> AVAILABLE DATA:
## START

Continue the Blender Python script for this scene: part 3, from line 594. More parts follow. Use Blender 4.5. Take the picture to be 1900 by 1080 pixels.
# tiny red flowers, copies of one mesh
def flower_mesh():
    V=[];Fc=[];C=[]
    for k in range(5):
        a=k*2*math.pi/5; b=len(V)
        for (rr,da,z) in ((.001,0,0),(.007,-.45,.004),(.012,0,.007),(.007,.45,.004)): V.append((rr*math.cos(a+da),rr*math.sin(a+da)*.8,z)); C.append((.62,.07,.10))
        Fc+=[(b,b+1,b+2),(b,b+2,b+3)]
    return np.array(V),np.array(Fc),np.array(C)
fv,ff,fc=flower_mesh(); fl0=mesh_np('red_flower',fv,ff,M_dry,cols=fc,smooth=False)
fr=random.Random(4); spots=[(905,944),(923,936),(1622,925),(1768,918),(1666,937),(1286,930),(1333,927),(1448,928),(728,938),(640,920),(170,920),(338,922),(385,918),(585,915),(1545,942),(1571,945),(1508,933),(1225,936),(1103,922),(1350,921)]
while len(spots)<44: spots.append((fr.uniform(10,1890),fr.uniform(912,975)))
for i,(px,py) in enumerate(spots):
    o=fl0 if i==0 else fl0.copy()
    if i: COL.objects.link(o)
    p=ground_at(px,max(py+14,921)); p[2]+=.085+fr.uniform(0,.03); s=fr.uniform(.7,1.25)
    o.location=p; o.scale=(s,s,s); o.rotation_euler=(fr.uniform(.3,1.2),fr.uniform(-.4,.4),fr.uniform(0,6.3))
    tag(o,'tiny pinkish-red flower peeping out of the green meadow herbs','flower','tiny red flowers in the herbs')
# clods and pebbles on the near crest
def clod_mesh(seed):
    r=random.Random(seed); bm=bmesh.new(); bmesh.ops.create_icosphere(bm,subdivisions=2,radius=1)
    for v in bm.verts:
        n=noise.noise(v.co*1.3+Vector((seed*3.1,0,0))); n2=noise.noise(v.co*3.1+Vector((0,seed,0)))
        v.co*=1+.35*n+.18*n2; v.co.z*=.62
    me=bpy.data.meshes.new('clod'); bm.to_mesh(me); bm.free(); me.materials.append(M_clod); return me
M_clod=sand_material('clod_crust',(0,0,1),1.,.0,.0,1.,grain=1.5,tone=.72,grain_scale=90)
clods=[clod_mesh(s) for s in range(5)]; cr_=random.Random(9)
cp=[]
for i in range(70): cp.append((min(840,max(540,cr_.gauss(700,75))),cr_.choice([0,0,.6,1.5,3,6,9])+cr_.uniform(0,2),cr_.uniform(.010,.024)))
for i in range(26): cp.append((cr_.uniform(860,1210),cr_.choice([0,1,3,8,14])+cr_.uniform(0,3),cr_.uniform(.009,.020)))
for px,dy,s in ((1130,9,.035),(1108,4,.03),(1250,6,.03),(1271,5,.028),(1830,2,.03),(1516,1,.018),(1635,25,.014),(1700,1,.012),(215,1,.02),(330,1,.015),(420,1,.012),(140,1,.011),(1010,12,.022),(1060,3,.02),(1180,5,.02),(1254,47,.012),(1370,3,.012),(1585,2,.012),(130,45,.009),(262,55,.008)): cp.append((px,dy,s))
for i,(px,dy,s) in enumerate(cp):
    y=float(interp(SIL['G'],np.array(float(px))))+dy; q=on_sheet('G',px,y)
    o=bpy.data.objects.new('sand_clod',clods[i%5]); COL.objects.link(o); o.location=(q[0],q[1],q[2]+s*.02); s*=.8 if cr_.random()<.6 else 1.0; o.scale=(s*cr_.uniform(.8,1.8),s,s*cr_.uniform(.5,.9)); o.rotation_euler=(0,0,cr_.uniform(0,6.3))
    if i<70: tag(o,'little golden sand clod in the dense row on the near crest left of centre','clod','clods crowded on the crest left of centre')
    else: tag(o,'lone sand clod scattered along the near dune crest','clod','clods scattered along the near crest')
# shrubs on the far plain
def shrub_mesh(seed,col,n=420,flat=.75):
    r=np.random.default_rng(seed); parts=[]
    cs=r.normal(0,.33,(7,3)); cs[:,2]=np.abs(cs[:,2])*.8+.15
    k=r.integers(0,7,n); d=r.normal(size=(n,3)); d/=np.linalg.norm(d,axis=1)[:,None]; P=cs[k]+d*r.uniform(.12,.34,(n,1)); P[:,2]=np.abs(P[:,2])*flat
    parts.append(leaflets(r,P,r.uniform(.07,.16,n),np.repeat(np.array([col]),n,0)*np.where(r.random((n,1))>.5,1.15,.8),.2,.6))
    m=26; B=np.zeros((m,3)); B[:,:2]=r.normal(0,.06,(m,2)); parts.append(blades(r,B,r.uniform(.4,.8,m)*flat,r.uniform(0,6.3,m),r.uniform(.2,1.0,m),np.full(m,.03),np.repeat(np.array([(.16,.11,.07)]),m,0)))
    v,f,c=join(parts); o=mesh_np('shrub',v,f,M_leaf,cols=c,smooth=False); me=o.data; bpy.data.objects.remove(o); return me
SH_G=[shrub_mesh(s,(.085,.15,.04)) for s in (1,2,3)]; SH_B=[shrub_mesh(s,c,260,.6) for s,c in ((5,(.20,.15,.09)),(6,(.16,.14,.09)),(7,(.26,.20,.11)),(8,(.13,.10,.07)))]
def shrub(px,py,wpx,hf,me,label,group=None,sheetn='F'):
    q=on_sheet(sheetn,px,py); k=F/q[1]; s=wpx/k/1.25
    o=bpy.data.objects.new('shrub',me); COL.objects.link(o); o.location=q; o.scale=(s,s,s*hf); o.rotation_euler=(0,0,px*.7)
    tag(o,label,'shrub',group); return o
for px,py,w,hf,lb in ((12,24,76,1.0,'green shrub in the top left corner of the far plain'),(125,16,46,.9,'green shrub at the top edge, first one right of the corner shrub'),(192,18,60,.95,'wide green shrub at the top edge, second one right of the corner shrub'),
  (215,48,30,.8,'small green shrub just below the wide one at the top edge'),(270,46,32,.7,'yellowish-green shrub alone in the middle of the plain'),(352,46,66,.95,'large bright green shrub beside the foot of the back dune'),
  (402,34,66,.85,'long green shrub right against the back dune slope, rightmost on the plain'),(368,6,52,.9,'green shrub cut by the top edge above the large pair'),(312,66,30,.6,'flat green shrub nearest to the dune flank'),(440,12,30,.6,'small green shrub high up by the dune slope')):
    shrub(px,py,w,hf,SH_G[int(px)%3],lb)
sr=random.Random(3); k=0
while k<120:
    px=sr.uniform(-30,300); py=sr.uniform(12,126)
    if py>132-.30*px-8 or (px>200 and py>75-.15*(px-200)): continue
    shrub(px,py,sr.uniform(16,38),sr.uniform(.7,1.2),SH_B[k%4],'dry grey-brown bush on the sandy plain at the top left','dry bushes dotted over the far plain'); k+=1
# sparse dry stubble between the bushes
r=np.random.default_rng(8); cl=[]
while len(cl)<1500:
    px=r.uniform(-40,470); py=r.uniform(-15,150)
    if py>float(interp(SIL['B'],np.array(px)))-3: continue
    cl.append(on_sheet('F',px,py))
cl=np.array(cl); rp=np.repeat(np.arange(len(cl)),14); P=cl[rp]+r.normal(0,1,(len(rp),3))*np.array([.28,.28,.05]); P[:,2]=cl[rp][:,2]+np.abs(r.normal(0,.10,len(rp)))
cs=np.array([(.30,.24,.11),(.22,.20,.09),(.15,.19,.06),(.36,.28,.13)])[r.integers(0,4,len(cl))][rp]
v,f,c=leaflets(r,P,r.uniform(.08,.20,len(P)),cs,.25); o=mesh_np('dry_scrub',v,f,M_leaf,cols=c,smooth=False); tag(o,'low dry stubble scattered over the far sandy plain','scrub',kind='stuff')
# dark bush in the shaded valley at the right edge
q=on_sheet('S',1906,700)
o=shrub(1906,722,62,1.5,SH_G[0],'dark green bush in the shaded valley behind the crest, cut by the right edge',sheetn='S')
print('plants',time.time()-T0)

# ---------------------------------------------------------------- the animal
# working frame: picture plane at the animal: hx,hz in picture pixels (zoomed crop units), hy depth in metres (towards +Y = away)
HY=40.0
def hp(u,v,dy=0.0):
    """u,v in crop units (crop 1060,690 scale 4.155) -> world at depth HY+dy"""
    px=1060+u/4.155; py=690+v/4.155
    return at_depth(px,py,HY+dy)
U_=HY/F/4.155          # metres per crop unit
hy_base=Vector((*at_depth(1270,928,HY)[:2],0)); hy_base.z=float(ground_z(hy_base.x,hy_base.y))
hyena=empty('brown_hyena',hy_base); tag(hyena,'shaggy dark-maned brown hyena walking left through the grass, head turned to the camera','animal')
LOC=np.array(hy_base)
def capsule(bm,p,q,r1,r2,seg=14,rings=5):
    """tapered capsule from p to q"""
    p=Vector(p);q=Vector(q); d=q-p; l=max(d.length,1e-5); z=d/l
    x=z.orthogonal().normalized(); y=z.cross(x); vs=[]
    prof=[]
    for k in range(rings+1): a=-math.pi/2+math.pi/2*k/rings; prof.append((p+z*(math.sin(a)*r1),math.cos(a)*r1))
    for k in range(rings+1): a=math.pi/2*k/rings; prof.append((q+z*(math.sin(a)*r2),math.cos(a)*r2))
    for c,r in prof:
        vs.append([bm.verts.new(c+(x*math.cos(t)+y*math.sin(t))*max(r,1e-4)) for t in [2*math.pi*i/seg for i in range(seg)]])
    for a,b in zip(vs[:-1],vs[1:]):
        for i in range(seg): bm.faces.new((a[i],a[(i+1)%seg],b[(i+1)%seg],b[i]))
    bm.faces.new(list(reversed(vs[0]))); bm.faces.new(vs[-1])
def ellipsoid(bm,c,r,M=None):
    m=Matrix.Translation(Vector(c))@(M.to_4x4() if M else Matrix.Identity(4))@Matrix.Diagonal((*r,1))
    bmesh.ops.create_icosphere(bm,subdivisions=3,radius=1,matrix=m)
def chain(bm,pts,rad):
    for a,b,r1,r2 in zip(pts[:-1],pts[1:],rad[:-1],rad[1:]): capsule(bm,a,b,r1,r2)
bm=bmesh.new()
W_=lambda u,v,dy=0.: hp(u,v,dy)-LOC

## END

List all lines above in which the string "from" appears.

Continue the Blender Python script for this scene: part 3, from line 594. More parts follow. Use Blender 4.5. Take the picture to be 1900 by 1080 pixels.
    """tapered capsule from p to q"""